There was at least some mild risk to putting Gore on the mound tonight, only 15 days after he last pitched, without having created an opportunity for him to face live hitters first. But both the Nationals and the left-hander insisted he was good to go, and that the short IL stint made it possible to return without any other tune-up against real batters.
Based on the performance tonight, they appear to have been right. Gore wasn’t necessarily in peak form, but he looked perfectly normal out there, and the end results were solid.
The results might have even looked better if not for CJ Abrams’ inability to cleanly field Xavier Edwards’ leadoff grounder to short. Ruled a single by the official scorer, it certainly was a play Abrams could have made, merely the latest example of a less-than-clean moment in the field for the 24-year-old shortstop.
"Slow roller, it was the (artificial) turf, it kind of bounces a little bit more than I thought," he said. "I tried to come get it, because X can run a little bit. I was trying to go get the ball, get a good hop, and it bounced off my glove."
That would prove costly as the rest of the bottom of the first played out. A groundball single by Agustín Ramírez put two on with nobody out, but Gore got a grounder to first for the first out, with Edwards advancing to third on the play. Which allowed him to score on Heriberto Hernández’s sacrifice fly (only the second out of the inning). One more single by Eric Wagaman brought home a second run and gave the Marlins a 2-0 lead that wasn’t entirely Gore’s fault.

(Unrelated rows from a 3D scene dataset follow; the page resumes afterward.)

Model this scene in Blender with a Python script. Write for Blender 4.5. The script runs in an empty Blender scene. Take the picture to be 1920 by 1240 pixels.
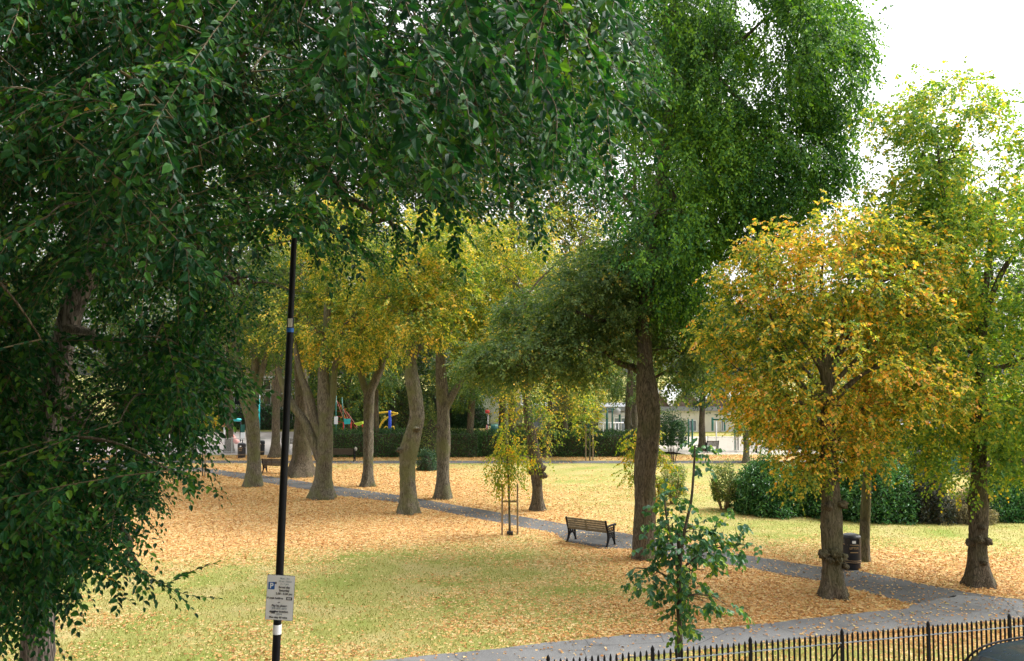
import bpy, bmesh, math, random
import numpy as np
from mathutils import Vector, Matrix
R = math.radians
S = bpy.context.scene
COL = S.collection

# ------------------------------------------------------------ camera, sky, sun, exposure
CAMZ, F, PITCH = 5.6, 1600.0, math.atan(80 / 1600.0)
cd = bpy.data.cameras.new('camera'); cam = bpy.data.objects.new('camera', cd); COL.objects.link(cam)
cam.location = (0, 0, CAMZ); cam.rotation_euler = (R(90) + PITCH, 0, 0)
cd.sensor_width = 36; cd.lens = F / 1920 * 36; cd.clip_start = .1; cd.clip_end = 3000
cd.dof.use_dof = True; cd.dof.focus_distance = 22; cd.dof.aperture_fstop = 5.6
S.camera = cam
SUN_EL, SUN_AZ = R(56), R(72)          # azimuth measured clockwise from +Y (away from the camera)
w = bpy.data.worlds.new('World'); S.world = w; w.use_nodes = True
nt = w.node_tree; nt.nodes.clear()
sky = nt.nodes.new('ShaderNodeTexSky'); sky.sky_type = 'NISHITA'; sky.sun_disc = False
sky.sun_elevation = SUN_EL; sky.sun_rotation = SUN_AZ; sky.dust_density = 5; sky.air_density = 1.4
hs = nt.nodes.new('ShaderNodeHueSaturation'); hs.inputs['Saturation'].default_value = .05
bg = nt.nodes.new('ShaderNodeBackground'); bg.inputs[1].default_value = .15
wo = nt.nodes.new('ShaderNodeOutputWorld')
nt.links.new(sky.outputs[0], hs.inputs['Color']); nt.links.new(hs.outputs[0], bg.inputs[0]); nt.links.new(bg.outputs[0], wo.inputs[0])
sd = bpy.data.lights.new('sun', 'SUN'); sd.energy = 1.0; sd.angle = R(24); sd.color = (1, .95, .87)
sun = bpy.data.objects.new('sun', sd); COL.objects.link(sun)
sv = Vector((math.sin(SUN_AZ) * math.cos(SUN_EL), math.cos(SUN_AZ) * math.cos(SUN_EL), math.sin(SUN_EL)))
sun.rotation_euler = (-sv).to_track_quat('-Z', 'Y').to_euler()
S.view_settings.view_transform = 'Standard'; S.view_settings.look = 'None'
S.view_settings.exposure = 1.52; S.view_settings.gamma = 1
S.cycles.use_denoising = True; S.cycles.max_bounces = 6; S.cycles.diffuse_bounces = 4
S.cycles.transmission_bounces = 4; S.cycles.transparent_max_bounces = 6; S.cycles.glossy_bounces = 2
S.cycles.sample_clamp_indirect = 6

# ------------------------------------------------------------ pixel helpers (photo 1920 x 1240)
_cp, _sp = math.cos(PITCH), math.sin(PITCH)
def ray(px, py):
    u = (px - 960) / F; v = (620 - py) / F
    return np.array([u, _cp - v * _sp, _sp + v * _cp])
def P(px, py, D):
    d = ray(px, py); return np.array([0, 0, CAMZ]) + d * (D / d[1])
def G(px, py, z=0.0):
    d = ray(px, py); return np.array([0, 0, CAMZ]) + d * ((z - CAMZ) / d[2])
def PA(px, py, D):
    px, py, D = np.broadcast_arrays(np.asarray(px, float), np.asarray(py, float), np.asarray(D, float))
    u = (px - 960) / F; v = (620 - py) / F
    d = np.stack([u, _cp - v * _sp, _sp + v * _cp], -1)
    return np.array([0, 0, CAMZ]) + d * (D / d[..., 1])[..., None]
def nrm(a): return a / (np.linalg.norm(a, axis=-1, keepdims=True) + 1e-9)
def wob(p, f, seed):
    r = np.random.default_rng(seed); o = 0
    for k in range(5):
        d = nrm(r.normal(size=3)) * f * (1 + .5 * k); o = o + np.sin(p @ d + r.uniform(0, 6.28))
    return o / 2.2

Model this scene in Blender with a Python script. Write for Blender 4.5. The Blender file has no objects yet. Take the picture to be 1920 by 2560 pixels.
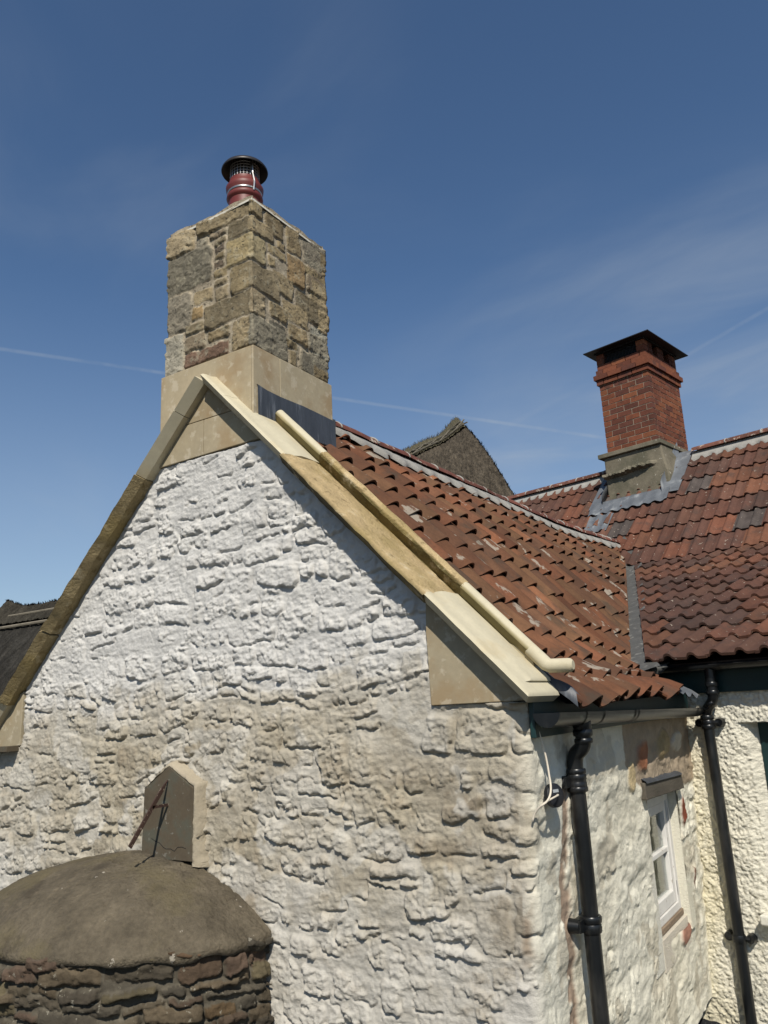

The lefty settled in nicely after that, pitching his way out of a couple of jams but mostly taking control of the outing with quick outs and a lot of strikes. He wound up throwing 50 of his 78 pitches for strikes, scattering a pair of walks while striking out four. And he finished his night retiring five consecutive batters, heading back to the dugout to handshakes and high-fives from teammates and coaches.
"I thought we were fine," Gore said. "Able to get through five. We knew we were going to stay around 75 (pitches). Just move forward from this. I felt much better than the last time out."
It was a performance worthy of being attached to a win. But like so many of Gore’s 28 starts this season, he didn’t get enough run support to depart with a lead.
After enjoying success against each of the Marlins’ first three starting pitchers in this series, the Nationals managed nothing against Ryan Weathers. The left-hander, returning from a lengthy stint on the 60-day IL, looked sharp as ever while tossing five scoreless innings that including five hits (all singles) and zero walks.
The Nats gave themselves a couple of scoring opportunities against Weathers. Abrams led off the game with a first-pitch single, then swiped second for his 30th stolen base of the year. But his teammates stranded him there, with both Riley Adams and Daylen Lile striking out swinging to end the inning.
"Being leadoff, you're trying to get things started, things going for the team," Abrams said. "Tried to do that in the first inning. It didn't end as we wanted."
They got back-to-back singles from Lile (who extended his hit streak to 11 games) and Andrês Chaparro to open the fourth, yet did nothing with it. Brady House grounded into a first-pitch double play, and Paul DeJong followed with a grounder to short to end that potential rally.
And though the bullpen attempted to keep the deficit at 2-0 all night and at least give the lineup one last chance to rally, Konnor Pilkington surrendered three runs in the bottom of the eighth on two doubles, a walk and a wild pitch, with Abrams also charged with an error on an offline relay throw to the plate.
"He's been playing well. He's been playing really good defense," Cairo said of Abrams' recent play at shortstop. "You can tell that he's moving his feet way better, making good throws to first. Nothing you can do about it. He's been working really hard. We've been giving him a lot of ground balls. It's something he can build off of."